Most TVs have quite advanced image and motion enhancement filters that have no use in a computer monitor but make a very visible difference in picture quality. I would guess scaling signals is also looked on more closely on a TV set. If your devices already do enough in this directions it is still somewhat hard to use as you have to find a way to turn the TV on. CEC is most likely not present and the only way to control it and the way its done on computers is not understood by most devices.


Those filters are essentially useless garbage that exist for the purpose of attracting potential buyers on a show floor. If the filters were actually desirable, most could be applied at the content level.


Why do these filters have no place on a computer monitor, but do on a TV? If you ever watch videos on the computer screen, logically it would either also benefit from such filters or they are unnecessary anywhere. What makes the TV special?

It does seem to me like these filters could and should simply be ordinary software, not firmware that is baked into the screen.


The difference is that a TV is intended to be used to watch movies, TV shows etc. (which is why they do these effects in firmware) although a lot of TVs have a "Game mode" or something similar which disables these effects. Computer monitors are used for a lot of things (so - generic usage), and these effects would usually end up being terrible or unnecessary for the experience (do you really need motion enhancement filters for text editing, web browsing or spreadsheets?). If you need to show a video on monitor you can just process the image on the GPU and show it on a monitor, which is exactly how it's done.


These effects add a lot of latency (several pictures) so they are no good for general purpose computing, specifically gaming (hence the "game" or "PC" mode on the TV).

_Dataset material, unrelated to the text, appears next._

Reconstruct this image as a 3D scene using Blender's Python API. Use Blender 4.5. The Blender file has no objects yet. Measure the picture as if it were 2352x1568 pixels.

I basically agree with everything you wrote. I was responding to a comment arguing that not having such features built-in in plain monitors is one of the reasons that replacing a smart TV with a (video rendering device, plain monitor) combo was impractical.


Yes, they make a very visible difference. Everything looks like one or more of

- bad HDR photo

- smudgy temporal smoothing mush

- home video


Agreed, most of these filters have no place on a TV, and a lot of talk about quality difference between televisions is that quality is judged as bad if these filters are on, and crisp if they aren't.


> Most TVs have quite advanced image and motion enhancement filters that have no use in a computer monitor

No use? What about games? I bet most "gaming" monitors have better response time, color, and picture quality than your average TV set.


I suspect the point is that all this image processing adds latency, which is fine when you're watching a movie but not when you're doing something interactive. Same reason I understand these TVs have a "game mode" that disables the fancies to keep latency down.


Maybe a separate computer with flir that controls the TV and displays media?